Bonjour les ami(e)s,
En relation avec la sortie prochaine du roman "Abda et la fille de la pluie" d'Isabelle Malowé, voici un article de Leila A, très bien écrit, nous permettant de soulever un coin du tapis de mystères qui recouvre la vie des Touaregs. C'est fascinant. À l'instar des Dogons, dont un recueil de fables fut proposé récemment, ce peuple, aux traditions séculaires plus passionnantes les unes que les autres, nous invite au sein de leur monde minéral, naturel, silencieux et extrême. C'est aujourd'hui cette teinte si reconnaissable tirée de l'indigo que nous allons aborder, à travers cet article qui nous dévoile ses significations et utilités. Si ce sujet vous intéresse, nous vous invitons à rester connecté(e)s à notre blog en vous y inscrivant. D'autres publications s'y rapportant vous seront en effet proposées jusqu'à la date de sortie du roman prévue le 3 juillet. Merci d'avance !
Hautement codifiée chez les Touaregs, qu’ils soient nomades ou sédentaires du Tassili N’ajjer au Adagh des ifoghas, la beauté est conceptualisée. « Dans ce pays de désert, la beauté physique mise en mots poétiques a la vertu de l’ombre et de l’eau – elle désaltère ».
L’esthétique a longtemps été l’apanage de la noblesse qui se distingue par la sobriété et la tempérance. Le bouclier et le méhari pour l’homme, l’imzad pour la femme, sont autant des atouts que des marqueurs d’affiliation ; ils sont une extension du prestige, ils dictent l’attitude à tenir au sein de la société.
L’idéal esthétique des « hommes bleus »
Imprégné du monde minéral et du cosmos, la perception de la beauté chez les hommes bleus puise son inspiration et ses ressources dans la nature, elle en est l’imitation et le prolongement. Se confondre dans le cosmos est l’une des plus grandes vocations de l’homme bleu. Le rayonnement des qualités physiques font échos aux qualités morales et allégoriques.
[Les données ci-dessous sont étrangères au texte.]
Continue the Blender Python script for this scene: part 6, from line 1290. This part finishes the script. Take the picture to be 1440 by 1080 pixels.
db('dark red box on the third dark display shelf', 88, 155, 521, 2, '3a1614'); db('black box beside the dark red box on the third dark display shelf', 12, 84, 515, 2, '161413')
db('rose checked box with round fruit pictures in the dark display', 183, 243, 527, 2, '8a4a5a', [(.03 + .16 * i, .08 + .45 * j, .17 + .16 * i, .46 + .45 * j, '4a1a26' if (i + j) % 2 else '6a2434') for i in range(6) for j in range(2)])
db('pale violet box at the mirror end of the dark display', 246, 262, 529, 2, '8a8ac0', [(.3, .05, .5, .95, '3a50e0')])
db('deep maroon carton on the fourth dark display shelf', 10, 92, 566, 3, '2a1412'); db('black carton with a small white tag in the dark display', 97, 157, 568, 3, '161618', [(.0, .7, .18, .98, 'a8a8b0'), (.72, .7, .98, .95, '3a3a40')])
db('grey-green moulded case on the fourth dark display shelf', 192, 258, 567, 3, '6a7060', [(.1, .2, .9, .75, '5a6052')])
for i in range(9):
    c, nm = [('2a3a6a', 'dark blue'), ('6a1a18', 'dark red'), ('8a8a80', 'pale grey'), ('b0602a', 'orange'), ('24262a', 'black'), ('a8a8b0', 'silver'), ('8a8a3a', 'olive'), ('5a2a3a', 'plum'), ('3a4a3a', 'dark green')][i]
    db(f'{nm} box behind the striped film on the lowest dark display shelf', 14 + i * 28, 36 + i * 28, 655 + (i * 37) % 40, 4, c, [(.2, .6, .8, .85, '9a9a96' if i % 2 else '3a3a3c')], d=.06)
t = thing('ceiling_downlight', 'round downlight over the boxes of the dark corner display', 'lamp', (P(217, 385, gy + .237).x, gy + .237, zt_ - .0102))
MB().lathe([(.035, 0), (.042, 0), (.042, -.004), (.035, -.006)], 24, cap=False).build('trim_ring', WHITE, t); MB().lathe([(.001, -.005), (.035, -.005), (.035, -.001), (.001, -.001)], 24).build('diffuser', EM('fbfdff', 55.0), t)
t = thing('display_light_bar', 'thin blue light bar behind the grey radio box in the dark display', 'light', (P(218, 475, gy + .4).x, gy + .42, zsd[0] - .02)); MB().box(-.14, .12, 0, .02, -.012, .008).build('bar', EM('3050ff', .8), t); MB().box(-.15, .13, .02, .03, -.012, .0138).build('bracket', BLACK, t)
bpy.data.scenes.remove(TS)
On les surnomme « Les hommes bleus » à cause de la teinte indigo qui caractérise leur apparence.
Avant sa synthétisation eu début de ce siècle, l’indigo était extrait de l’indigotier, une plante tinctoriale très prisée et onéreuse. Le processus de bleuissement était confié aux teinturiers haoussa de Kano au Nigeria. Tuniques, voiles et autres habits sont trompés dans l’indigo. Une fois portés, ils déteignent sur le visage, lui donnant un aspect particulier et mystérieux. Les tempes, les joues, les lèvres et les autres parties visibles sont également frottées avec El Taguelmoust (chèche). « Le noir bleuté (tasattaft) est en effet considéré comme la teinte des origines, celle du temps et de l’espace d’avant la naissance ».
La dialectique des hommes bleus repose sur le principe dichotomique : Chaud/ froid. Légèreté /apesanteur. Dextérité/nonchalance.
Cette union des contraires trouve son sens le plus éloquent à travers la symbolique de l’indigo. A la fois sombre et luisant, il est le parfait oxymore, traduisant la dynamique de l’éphémère inopiné et l’infini immuable.
La sphère cosmique guide les pas du nomade, elle est l’une des plus grande sources d’inspiration poétique : « le noir bleuté étincelant comme Pléiades à minuit ». L’indigo, la « septième couleur » de l’arc-en-ciel, a la vertu d’apaiser les esprits tourmentés et d’atténuer la rudesse du Ténéré. Elle permet aussi de se fondre dans l’univers. Une philosophie savamment entretenue, relevant d’une rigoureuse éducation qui berce l’imaginaire collectif et conditionne l’espace social. Les Touaregs conservent à l’abri de l’altération un idéal et un legs millénaire où l’apparat et l’attrait physique, ainsi que la sophistication façonnent l’identité de l’individu et souligne son appartenance.
La beauté, est l’un des thèmes d’inspirations les plus explorés depuis les ères anciennes. La perception du beau obéit sciemment aux convenances et à une dialectique schématisée, devenant une philosophie intrinsèque, un idéal esthétique et une quête de perfection.